The humanities, in other words, will almost certainly survive, even if they don’t return to being true peers of the social sciences and sciences in American higher education. To admit that the humanities are in crisis doesn’t mean conceding that they are being driven extinct. It means, instead, that their place is diminishing, changing both them and the university as whole. The decisions and rhetoric around the humanities now have especial importance, as journals, libraries, and universities have to make new sets of decisions around what shape the new humanities will take.

What comes next will be different. The humanities of the boom years in the ’60s circled around a tightly constrained common core of English and history. At their best, they helped to sustain, re-create, and improve a shared culture that enriched American life; at their worst, they served as a conduit for carefully controlled cultural capital, and ensured that whole classes of people would see that culture as not being for people like them. These fields have not completely abandoned the canon (yes, colleges still teach Shakespeare), but few would still claim they serve as stewards of American civilization.
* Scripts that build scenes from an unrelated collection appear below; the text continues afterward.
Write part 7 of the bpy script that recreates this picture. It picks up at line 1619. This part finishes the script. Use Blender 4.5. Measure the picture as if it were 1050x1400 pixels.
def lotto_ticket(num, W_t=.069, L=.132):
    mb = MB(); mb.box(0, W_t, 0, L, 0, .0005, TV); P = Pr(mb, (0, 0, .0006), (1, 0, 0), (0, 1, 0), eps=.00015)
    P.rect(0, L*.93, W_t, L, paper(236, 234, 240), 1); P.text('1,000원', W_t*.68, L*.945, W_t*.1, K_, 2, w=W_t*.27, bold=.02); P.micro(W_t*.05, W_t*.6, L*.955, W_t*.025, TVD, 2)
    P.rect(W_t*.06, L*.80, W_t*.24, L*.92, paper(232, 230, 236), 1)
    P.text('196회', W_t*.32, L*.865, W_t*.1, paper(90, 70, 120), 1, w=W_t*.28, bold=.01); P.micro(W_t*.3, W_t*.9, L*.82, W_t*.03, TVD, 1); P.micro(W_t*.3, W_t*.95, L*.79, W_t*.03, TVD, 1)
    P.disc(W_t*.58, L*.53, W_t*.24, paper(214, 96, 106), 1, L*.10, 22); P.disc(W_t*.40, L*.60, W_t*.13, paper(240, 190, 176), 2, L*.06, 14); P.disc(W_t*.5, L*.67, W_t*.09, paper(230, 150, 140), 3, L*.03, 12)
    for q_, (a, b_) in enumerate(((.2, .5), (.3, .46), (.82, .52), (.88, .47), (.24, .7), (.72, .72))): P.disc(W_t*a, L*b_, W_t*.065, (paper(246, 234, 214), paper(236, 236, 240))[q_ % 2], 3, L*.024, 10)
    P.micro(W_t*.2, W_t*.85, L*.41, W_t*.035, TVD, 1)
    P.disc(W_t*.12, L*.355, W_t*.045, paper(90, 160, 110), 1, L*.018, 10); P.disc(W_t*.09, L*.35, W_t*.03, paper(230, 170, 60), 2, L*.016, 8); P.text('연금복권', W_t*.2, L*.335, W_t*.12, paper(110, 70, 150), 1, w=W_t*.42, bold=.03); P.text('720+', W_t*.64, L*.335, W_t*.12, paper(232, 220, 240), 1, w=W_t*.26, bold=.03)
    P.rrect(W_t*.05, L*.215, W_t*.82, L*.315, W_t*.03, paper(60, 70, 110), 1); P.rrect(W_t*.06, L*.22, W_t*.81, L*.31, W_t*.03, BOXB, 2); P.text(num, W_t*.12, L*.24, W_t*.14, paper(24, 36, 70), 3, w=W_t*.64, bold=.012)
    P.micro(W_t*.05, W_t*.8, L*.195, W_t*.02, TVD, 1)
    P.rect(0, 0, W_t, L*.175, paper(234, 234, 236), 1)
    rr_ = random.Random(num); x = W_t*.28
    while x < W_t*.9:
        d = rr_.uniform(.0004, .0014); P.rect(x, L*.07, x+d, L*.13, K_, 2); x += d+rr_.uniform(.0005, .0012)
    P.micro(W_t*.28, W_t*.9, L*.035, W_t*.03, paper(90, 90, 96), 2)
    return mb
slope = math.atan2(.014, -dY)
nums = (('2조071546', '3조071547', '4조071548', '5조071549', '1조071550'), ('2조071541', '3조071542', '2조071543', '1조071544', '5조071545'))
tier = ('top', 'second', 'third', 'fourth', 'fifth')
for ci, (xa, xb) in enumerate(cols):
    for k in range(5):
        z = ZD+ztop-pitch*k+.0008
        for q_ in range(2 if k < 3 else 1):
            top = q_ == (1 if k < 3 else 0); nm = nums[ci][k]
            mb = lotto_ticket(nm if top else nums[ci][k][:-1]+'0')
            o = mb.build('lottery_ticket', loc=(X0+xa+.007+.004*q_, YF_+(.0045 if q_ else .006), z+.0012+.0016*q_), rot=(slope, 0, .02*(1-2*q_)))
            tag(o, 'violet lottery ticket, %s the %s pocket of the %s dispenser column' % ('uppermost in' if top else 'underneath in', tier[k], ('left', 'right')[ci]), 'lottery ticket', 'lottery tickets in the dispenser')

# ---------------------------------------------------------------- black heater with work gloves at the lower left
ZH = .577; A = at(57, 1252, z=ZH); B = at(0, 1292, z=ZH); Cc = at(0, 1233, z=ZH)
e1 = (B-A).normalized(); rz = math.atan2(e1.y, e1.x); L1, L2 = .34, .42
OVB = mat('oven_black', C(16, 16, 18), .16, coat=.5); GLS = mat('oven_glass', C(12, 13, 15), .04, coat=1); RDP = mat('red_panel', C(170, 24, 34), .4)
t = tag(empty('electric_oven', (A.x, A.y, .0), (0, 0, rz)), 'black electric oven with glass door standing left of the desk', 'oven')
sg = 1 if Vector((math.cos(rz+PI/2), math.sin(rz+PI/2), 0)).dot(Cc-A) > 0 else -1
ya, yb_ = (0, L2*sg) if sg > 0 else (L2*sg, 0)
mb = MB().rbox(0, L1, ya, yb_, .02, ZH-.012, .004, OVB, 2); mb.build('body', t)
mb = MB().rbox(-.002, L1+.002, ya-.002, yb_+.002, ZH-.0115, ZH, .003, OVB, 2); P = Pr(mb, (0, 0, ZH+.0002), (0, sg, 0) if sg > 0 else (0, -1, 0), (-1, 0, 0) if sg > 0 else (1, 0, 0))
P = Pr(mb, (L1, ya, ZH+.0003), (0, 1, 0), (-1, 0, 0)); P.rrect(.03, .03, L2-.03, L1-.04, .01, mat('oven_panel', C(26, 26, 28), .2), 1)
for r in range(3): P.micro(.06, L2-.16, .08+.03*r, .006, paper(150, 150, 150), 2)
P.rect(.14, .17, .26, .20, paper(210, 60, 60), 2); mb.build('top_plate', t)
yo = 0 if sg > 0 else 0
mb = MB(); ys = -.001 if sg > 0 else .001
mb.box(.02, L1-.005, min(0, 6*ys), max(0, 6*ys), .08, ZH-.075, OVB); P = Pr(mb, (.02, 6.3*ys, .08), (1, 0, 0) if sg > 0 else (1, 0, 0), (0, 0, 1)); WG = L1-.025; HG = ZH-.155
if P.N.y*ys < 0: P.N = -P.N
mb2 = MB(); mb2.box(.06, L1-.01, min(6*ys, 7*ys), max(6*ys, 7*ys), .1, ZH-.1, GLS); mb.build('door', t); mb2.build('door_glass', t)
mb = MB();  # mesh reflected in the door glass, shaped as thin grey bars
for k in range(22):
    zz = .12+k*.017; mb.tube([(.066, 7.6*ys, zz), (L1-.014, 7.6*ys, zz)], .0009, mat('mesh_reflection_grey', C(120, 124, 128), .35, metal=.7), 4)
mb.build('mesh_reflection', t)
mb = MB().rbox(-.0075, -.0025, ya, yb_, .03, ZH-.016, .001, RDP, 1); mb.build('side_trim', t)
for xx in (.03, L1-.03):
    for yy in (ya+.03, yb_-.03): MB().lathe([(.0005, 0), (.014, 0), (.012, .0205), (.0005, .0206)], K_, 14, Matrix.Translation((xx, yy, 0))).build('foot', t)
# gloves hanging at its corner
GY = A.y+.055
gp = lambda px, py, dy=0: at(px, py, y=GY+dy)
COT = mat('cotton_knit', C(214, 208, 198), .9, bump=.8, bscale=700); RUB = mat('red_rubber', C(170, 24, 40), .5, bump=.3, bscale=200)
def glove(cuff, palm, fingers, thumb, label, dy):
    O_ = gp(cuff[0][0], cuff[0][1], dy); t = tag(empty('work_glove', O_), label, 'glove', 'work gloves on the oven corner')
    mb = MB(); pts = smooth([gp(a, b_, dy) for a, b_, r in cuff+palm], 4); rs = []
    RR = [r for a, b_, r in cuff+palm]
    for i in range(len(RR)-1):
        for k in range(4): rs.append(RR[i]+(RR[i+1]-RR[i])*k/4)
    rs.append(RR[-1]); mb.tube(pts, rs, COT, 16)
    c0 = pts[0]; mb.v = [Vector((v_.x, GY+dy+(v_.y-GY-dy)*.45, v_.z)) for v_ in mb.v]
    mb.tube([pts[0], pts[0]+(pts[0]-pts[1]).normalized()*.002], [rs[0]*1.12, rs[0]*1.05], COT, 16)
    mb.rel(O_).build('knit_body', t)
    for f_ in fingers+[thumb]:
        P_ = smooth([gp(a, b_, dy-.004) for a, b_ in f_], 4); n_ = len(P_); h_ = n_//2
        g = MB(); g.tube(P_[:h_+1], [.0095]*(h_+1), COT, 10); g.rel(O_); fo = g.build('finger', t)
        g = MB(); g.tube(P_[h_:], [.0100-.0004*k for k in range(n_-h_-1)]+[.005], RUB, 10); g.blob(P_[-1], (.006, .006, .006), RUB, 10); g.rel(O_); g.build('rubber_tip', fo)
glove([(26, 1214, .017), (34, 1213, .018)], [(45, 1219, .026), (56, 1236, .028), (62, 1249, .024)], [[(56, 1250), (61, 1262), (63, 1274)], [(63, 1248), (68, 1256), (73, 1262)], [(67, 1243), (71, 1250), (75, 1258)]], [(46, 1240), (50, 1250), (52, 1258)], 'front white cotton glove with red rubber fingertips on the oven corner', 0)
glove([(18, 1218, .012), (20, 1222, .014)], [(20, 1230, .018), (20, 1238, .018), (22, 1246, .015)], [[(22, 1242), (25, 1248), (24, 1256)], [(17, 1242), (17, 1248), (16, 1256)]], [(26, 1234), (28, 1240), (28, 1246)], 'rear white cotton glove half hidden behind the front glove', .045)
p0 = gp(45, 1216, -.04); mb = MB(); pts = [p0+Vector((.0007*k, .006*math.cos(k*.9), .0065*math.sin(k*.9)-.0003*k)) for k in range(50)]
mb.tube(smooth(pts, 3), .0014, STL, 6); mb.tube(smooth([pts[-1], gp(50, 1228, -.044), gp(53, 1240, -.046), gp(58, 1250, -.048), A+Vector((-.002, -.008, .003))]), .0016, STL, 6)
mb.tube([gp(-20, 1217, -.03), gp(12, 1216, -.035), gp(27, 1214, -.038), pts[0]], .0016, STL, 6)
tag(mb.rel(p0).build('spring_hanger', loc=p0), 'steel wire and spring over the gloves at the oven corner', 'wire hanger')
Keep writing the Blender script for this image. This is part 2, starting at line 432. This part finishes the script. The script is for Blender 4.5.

While history, English, and the rest have faded, only one set of humanities fields without a foot in the sciences has clearly held its own: the much newer (and smaller) disciplines the statistical agency joins together as ethnic, gender, and cultural studies. (It is possible that media studies has also retained share or grown, but it’s hard to tell from the data.) Relatedly, I’ve only found one large class of schools where humanities enrollments have held steady: historically black colleges and universities. HBCUs are also the only institutional class where a majority of students say they’re dedicated to crafting a philosophy of life.

Even as the command of culture becomes less central at elite locations, some humanities may be demonstrating more usefulness than ever to students who seek to better understand culture from outside the dominant perspective. The question is how much space any of the humanities can ultimately take up in a university, when the dominant perspective continues to warn students away.